> GIVEN MATERIAL
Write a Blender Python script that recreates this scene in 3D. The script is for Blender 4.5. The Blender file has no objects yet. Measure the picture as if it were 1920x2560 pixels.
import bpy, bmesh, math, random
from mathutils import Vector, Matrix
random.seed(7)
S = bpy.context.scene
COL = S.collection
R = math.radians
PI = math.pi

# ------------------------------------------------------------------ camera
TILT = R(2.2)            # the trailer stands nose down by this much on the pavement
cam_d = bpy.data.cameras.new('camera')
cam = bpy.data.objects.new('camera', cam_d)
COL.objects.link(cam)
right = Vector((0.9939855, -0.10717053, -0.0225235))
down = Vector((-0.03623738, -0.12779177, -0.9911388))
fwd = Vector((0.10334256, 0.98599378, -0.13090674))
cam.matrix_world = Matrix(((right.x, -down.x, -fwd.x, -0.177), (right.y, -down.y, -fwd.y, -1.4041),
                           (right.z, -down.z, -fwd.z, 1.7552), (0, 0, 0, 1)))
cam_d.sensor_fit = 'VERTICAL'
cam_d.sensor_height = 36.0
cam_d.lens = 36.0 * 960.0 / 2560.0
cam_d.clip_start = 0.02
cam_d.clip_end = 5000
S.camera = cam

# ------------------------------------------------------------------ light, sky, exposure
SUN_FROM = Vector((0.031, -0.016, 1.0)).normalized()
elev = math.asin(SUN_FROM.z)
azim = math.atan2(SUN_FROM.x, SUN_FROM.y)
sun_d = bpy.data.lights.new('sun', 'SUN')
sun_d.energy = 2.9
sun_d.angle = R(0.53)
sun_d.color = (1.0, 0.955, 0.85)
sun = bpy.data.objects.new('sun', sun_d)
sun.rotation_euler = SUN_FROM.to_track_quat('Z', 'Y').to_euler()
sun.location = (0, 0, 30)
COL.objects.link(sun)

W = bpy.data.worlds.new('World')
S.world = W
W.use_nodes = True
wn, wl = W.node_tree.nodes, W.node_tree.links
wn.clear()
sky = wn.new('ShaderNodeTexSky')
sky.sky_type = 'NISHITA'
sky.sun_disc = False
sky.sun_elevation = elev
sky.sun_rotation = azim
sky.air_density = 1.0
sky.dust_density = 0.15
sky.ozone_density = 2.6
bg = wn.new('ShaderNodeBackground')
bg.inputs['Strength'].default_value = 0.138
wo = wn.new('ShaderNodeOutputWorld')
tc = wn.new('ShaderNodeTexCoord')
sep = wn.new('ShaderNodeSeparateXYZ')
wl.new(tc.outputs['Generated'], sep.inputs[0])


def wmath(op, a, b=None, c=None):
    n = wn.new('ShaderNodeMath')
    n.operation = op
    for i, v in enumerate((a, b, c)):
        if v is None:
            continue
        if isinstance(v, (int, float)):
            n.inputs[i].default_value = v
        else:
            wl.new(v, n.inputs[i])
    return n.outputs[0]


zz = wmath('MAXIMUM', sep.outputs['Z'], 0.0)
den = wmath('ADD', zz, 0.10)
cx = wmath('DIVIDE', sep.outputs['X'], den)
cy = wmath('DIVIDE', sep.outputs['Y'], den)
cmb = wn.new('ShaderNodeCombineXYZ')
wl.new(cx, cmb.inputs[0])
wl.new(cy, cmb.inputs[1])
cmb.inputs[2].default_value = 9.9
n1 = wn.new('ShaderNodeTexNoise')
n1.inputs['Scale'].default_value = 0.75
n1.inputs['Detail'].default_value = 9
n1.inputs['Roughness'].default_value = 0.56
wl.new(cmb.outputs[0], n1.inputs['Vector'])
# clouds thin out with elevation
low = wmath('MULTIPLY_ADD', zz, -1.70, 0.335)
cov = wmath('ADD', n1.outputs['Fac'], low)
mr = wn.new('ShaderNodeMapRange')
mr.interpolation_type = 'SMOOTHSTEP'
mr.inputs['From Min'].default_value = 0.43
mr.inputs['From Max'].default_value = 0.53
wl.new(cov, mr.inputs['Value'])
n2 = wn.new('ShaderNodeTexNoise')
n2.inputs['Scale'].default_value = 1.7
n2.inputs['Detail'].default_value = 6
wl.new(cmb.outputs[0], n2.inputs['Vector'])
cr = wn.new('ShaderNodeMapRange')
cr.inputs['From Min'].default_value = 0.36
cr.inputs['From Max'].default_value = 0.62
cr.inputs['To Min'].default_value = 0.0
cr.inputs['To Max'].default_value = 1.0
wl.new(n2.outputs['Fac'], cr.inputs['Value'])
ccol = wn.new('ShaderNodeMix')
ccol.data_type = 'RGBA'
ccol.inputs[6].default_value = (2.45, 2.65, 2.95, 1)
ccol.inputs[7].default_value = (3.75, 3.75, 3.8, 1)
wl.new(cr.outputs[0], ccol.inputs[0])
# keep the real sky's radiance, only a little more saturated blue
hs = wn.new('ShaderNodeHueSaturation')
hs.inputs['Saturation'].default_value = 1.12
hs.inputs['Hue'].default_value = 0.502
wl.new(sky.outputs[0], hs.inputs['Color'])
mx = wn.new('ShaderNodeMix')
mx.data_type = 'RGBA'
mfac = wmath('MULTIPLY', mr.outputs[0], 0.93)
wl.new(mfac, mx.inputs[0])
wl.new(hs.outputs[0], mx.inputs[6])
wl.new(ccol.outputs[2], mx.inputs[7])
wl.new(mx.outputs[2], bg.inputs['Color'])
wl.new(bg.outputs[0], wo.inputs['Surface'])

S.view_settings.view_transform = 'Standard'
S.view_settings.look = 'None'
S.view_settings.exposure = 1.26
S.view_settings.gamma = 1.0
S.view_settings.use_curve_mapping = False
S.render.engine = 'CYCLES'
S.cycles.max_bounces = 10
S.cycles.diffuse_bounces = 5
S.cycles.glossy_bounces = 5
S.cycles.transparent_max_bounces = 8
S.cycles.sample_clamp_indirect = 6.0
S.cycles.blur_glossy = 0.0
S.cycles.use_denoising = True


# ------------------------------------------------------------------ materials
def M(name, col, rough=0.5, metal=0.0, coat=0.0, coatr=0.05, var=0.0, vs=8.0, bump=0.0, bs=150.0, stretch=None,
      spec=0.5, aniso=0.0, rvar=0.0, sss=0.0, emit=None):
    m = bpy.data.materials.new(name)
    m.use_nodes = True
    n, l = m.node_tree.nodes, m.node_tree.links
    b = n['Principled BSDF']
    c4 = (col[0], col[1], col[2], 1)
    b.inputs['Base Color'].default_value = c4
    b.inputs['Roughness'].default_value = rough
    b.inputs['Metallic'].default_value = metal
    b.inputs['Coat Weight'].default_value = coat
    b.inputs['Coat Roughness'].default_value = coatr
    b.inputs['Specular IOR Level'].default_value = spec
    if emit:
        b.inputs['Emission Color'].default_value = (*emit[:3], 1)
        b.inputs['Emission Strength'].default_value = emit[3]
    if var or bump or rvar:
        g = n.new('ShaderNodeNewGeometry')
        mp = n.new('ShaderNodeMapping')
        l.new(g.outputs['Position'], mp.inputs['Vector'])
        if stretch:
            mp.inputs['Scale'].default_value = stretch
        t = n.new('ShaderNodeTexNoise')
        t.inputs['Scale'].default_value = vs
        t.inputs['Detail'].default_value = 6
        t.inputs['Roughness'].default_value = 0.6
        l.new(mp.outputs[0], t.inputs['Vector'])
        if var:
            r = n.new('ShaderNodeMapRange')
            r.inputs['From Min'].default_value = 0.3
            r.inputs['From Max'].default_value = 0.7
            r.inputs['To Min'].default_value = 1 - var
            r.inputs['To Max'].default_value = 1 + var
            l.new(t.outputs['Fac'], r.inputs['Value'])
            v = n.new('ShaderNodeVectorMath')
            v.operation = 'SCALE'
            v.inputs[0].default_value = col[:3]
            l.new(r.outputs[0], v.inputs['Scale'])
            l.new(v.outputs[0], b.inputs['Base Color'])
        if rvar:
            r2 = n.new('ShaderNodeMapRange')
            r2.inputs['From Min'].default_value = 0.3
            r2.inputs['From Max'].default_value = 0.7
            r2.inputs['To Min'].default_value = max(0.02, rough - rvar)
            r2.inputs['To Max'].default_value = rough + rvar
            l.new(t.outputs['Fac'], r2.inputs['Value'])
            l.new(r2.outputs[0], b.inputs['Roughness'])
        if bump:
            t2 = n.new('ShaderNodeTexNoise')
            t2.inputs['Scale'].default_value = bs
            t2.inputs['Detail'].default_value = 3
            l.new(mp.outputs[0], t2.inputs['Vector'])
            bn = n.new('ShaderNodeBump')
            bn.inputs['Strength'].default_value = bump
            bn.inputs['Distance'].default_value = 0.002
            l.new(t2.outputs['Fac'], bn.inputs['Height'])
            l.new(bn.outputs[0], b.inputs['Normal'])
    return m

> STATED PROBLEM
Quote the listing word for word from its first line through the line in which "PI = math.pi" appears.

> REPLY
Write a Blender Python script that recreates this scene in 3D. The script is for Blender 4.5. The Blender file has no objects yet. Measure the picture as if it were 1920x2560 pixels.
import bpy, bmesh, math, random
from mathutils import Vector, Matrix
random.seed(7)
S = bpy.context.scene
COL = S.collection
R = math.radians
PI = math.pi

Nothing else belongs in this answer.